MR HUMPHRIES (continuing):

The question is: can we afford to go back to the policies of previous Labor governments? Whether we can or we cannot is a matter for scrutiny, for accountability and for debate in this place. We need to know what is going to happen with these processes. We need to have them scrutinised. That is the job of this Assembly. Few measures have occasioned such serious dollars and such serious potential losses to the territory as land development. If any issue every occasioned the need for a committee of the Assembly, this is it.

Mr Corbell referred to the Bruce stadium. There were at least two inquiries by Assembly committees into Bruce stadium. Why not have that in this case as well, Mr Corbell?

Mr Corbell: I do not have a problem with that, but you should wait until the government has announced its direction and how it is going to implement it, then you can question it.
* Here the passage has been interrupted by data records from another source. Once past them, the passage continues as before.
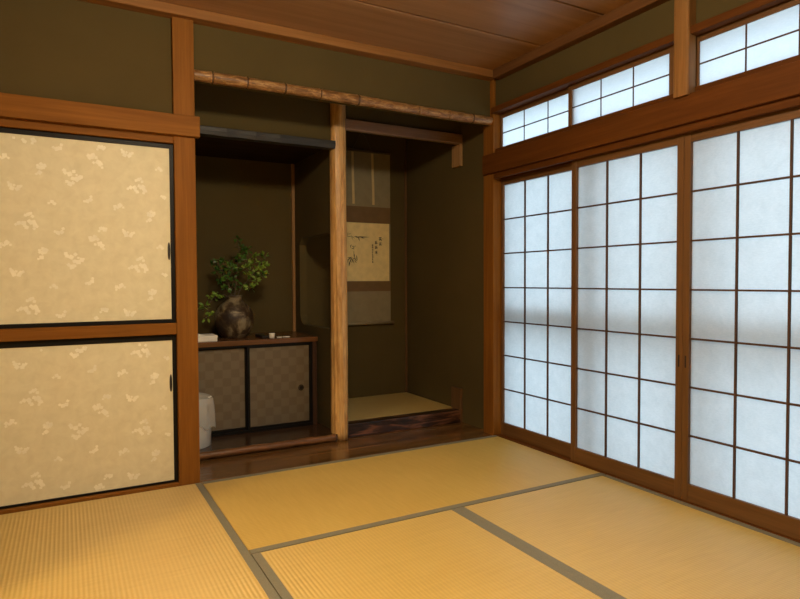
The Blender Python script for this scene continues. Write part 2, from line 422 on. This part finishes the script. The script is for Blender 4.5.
place_mat(.9095, -3.198, PI / 2, 'tatami mat crosswise in the rear right corner')

# ------------------------------------------------------------------ closet sliding doors
# blossom print: petals (across, down, radius) of one repeat of the pattern; the repeat is a half drop
PETALS = [(235,88,12),(250,80,10),(215,98,10),(262,100,10),(150,167,9),(172,155,13),(203,152,15),(222,180,12),(210,170,10),(240,135,12),(268,138,15),(278,158,14),(290,165,10),(272,182,9),(250,150,8),
 (665,200,13),(672,215,12),(697,190,14),(718,205,11),(690,208,12),(735,235,17),(700,243,9),(755,245,12),(762,268,9),(745,255,9),
 (487,330,12),(495,345,12),(525,350,16),(555,328,12),(548,378,13),(575,380,16),(600,362,15),(612,355,8),(505,405,11),(527,418,16),(548,408,11),(575,350,8),
 (108,470,8),(118,485,13),(130,505,14),(145,483,8),(165,505,13),(175,490,12),(190,482,9),
 (50,310,12),(48,330,8),(70,315,9),(88,295,15),(82,305,10),(112,308,8),
 (415,185,9),(437,192,14),(462,183,13),(472,158,10),
 (305,325,9),(328,312,11),(350,320,13),(325,338,14),(345,335,10),(318,372,14),(296,385,8),(305,340,8),
 (730,145,8),(745,125,13),(772,130,14),(782,122,9),(765,118,8),
 (628,525,9),(650,522,13),(672,508,13),(676,486,9),
 (375,572,8),(398,558,12),(415,570,11)]
def flowers(mb, xa, za, X0, X1, Z0, Z1, y):
    mb.mi = 1; n = 0
    for ci in range(-3, 4):
        for cj in range(-4, 5):
            for (u, v, r) in PETALS:
                px = xa + ci * .450 + (u - 220) * .00056; pz = za + cj * .375 + (ci % 2) * .186 - (v + .085 * (u - 220) - 140) * .00065
                R_ = r * .00076
                if not (X0 + .012 < px < X1 - .012 and Z0 + .012 < pz < Z1 - .012): continue
                n += 1; yy = y - .00004 * (n % 9); rot = n * 1.3
                mb.quad(*[(px + R_ * (.9 + .13 * math.cos(4 * a + rot)) * math.cos(a), yy, pz + R_ * (.9 + .13 * math.cos(4 * a + rot)) * math.sin(a)) for a in [2 * PI * q / 18 for q in range(18)]])
    mb.mi = 0
def fusuma(x0, x1, z0, z1, y, top, bot, side, anchor, label, pull):
    root = thing('sliding_closet_door', ((x0 + x1) / 2, y, z0), label, 'sliding door', 'patterned closet doors')
    o = root.location
    p = MB(o).box(x0 + .01, x1 - .01, y, y + .014, z0 + .004, z1 - .004)
    flowers(p, anchor[0], anchor[1], x0 + side, x1 - side, z0 + bot, z1 - top, y - .0003)
    p.build('paper_panel', [M['fpaper'], M['flower']], root)
    f = MB(o)
    f.box(x0, x0 + side, y - .004, y + .018, z0, z1, .0015).box(x1 - side, x1, y - .004, y + .018, z0, z1, .0015)
    f.box(x0 + side, x1 - side, y - .004, y + .018, z0, z0 + bot, .0015).box(x0 + side, x1 - side, y - .004, y + .018, z1 - top, z1, .0015)
    f.build('lacquer_frame', M['black'], root)
    px, pz = pull
    ring = MB(o); n = 20
    def oval(rx, rz, y_): return [(px + rx * math.cos(2 * PI * k / n), y_, pz + rz * math.copysign(abs(math.sin(2 * PI * k / n)) ** .8, math.sin(2 * PI * k / n))) for k in range(n)]
    ring.poly(oval(.0062, .043, y - .004), (0, .005, 0))
    h = ring.build('door_pull', M['pull'], root)
    MB(o).poly(oval(.0036, .036, y - .0044), (0, .002, 0)).build('recess', M['pulldark'], h)
    return root
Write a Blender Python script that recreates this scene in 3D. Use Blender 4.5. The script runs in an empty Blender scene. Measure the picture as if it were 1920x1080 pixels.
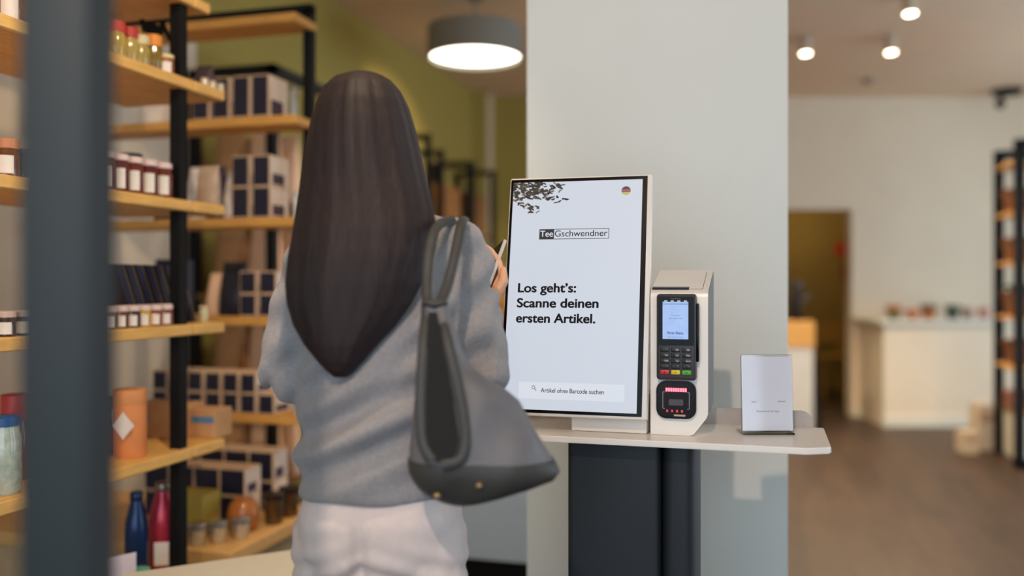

MR HUMPHRIES: Let me take that issue up. Mr Corbell said we should wait. He said that this matter is still before the cabinet and therefore it is not appropriate to have an inquiry into this matter. I have looked at my notice paper today, and the very next item of business is a motion to set up a select committee on estimates to examine the Appropriation Bill 2002-03. There must be a problem that the Clerk can look at with this. The Appropriation Bill 2002-03 is not on the notice paper. It would not still be before cabinet, would it, Mr Corbell?

Mr Corbell: That is an absolute nonsense, Gary.

MR HUMPHRIES: It is not. The appropriation bill is still before cabinet.

Mr Corbell: You are saying that we can pull that off and we can put it on after the budget has been introduced.

MR HUMPHRIES: That's right, talk over your opponent. When you are in a corner, you talk over your opponent. The fact of life is that the appropriation bill is still before cabinet. So is your land development scheme. Both matters should be properly scrutinised by committees set up in advance for that purpose, not only to find out and analyse what the government is doing with respect to these matters but also to ask the community for input on them.

As we know, there is concern in sectors of the community about the prospect of government re-entering the land development market. There are concerns that what the government is doing with this process in the meantime is restricting the supply of land into the ACT residential market especially, in order to increase its own land bank for the purposes of its own policies on land development. In the meantime the effect of that is to push up the cost of housing for people presently seeking access to the market and generally making it more difficult for the industry-

Mr Corbell: In this financial year we will release more land that you ever planned to.

MR HUMPHRIES: I am sorry, that is absolutely not true.